■ SHORT PROBLEM ■
Retype exactly the lines from the first one through the line with "from mathutils import Vector, Matrix", including both ends; skip any pictures.

■ DATA PROVIDED ■

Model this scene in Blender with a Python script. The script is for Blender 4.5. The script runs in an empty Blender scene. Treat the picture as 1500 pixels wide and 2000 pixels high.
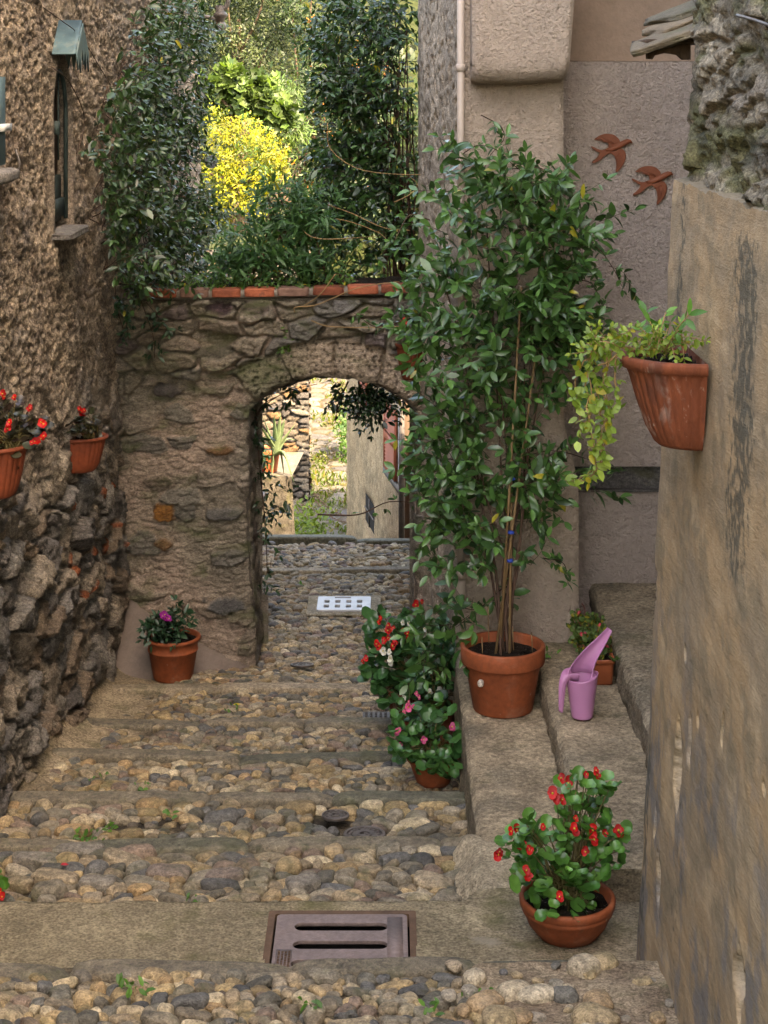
import bpy, math, random
import numpy as np
from mathutils import Vector, Matrix

# ------------------------------------------------------------------ camera, sky, sun
S = bpy.context.scene
COL = S.collection
ZC = 4.3            # camera height above the foot of the archway
FPX = 3400.0        # focal length in photograph pixels (1500 wide)
HY = 150.0          # horizon row of the photograph
cam = bpy.data.cameras.new("camera"); camo = bpy.data.objects.new("camera", cam); COL.objects.link(camo)
cam.sensor_fit = 'VERTICAL'; cam.sensor_height = 36; cam.lens = FPX/2000*36
cam.shift_y = -(1000-HY)/2000; cam.clip_end = 1000; cam.clip_start = 0.1
camo.location = (0, 0, ZC); camo.rotation_euler = (math.radians(90), 0, 0)
S.camera = camo
SUN_EL, SUN_AZ = math.radians(47), math.atan2(0.62, -0.785)      # towards the sun: right and behind the camera
W = bpy.data.worlds.new("World"); S.world = W; W.use_nodes = True
wn = W.node_tree.nodes; wl = W.node_tree.links
sky = wn.new('ShaderNodeTexSky'); sky.sky_type = 'NISHITA'; sky.sun_disc = False
sky.sun_elevation = SUN_EL; sky.sun_rotation = SUN_AZ
sky.dust_density = 2.5; sky.air_density = 1.0; sky.ozone_density = 0.6
bg = wn['Background']; bg.inputs['Strength'].default_value = 0.15
wl.new(sky.outputs[0], bg.inputs['Color'])
sl = bpy.data.lights.new("sun", 'SUN'); sl.energy = 2.0; sl.angle = math.radians(0.5); sl.color = (1.0, 0.93, 0.82)
so = bpy.data.objects.new("sun", sl); COL.objects.link(so)
sd = Vector((math.sin(SUN_AZ)*math.cos(SUN_EL), math.cos(SUN_AZ)*math.cos(SUN_EL), math.sin(SUN_EL)))
so.rotation_euler = sd.to_track_quat('Z', 'Y').to_euler(); so.location = (6, -6, 12)
S.view_settings.view_transform = 'Standard'; S.view_settings.look = 'None'
S.view_settings.exposure = 3.85; S.view_settings.gamma = 1
S.view_settings.use_white_balance = True; S.view_settings.white_balance_temperature = 8900; S.view_settings.white_balance_tint = 12   # white balance set for open shade
S.cycles.max_bounces = 7; S.cycles.diffuse_bounces = 4; S.cycles.glossy_bounces = 3
S.cycles.transmission_bounces = 4; S.cycles.transparent_max_bounces = 4
S.cycles.sample_clamp_indirect = 6

RNG = np.random.default_rng(7)
random.seed(7)
def at(px, py, d): return np.array(((px-750)*d/FPX, d, ZC-(py-HY)*d/FPX))
def lerp(a, b, t): return a+(b-a)*t
def sstep(a, b, x):
    t = np.clip((x-a)/(b-a), 0, 1); return t*t*(3-2*t)
def nrm(v): return v/np.maximum(np.linalg.norm(v, axis=-1, keepdims=True), 1e-9)

# ------------------------------------------------------------------ noise
def h2(ix, iy, s):
    n = (ix.astype(np.int64)*374761393+iy.astype(np.int64)*668265263+s*974634777) & 0xffffffff
    n = ((n ^ (n >> 13))*1274126177) & 0xffffffff
    n = ((n ^ (n >> 16))*2246822519) & 0xffffffff
    return ((n ^ (n >> 15)) & 0xffffff)/float(0x1000000)
def gn(x, y, s=0):
    x = np.asarray(x, float); y = np.asarray(y, float)
    ix = np.floor(x); iy = np.floor(y); fx = x-ix; fy = y-iy
    u = fx*fx*fx*(fx*(fx*6-15)+10); v = fy*fy*fy*(fy*(fy*6-15)+10)
    def g(dx, dy):
        a = h2(ix+dx, iy+dy, s)*2*np.pi
        return np.cos(a)*(fx-dx)+np.sin(a)*(fy-dy)
    return (lerp(lerp(g(0, 0), g(1, 0), u), lerp(g(0, 1), g(1, 1), u), v))*1.5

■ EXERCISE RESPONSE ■
Model this scene in Blender with a Python script. The script is for Blender 4.5. The script runs in an empty Blender scene. Treat the picture as 1500 pixels wide and 2000 pixels high.
import bpy, math, random
import numpy as np
from mathutils import Vector, Matrix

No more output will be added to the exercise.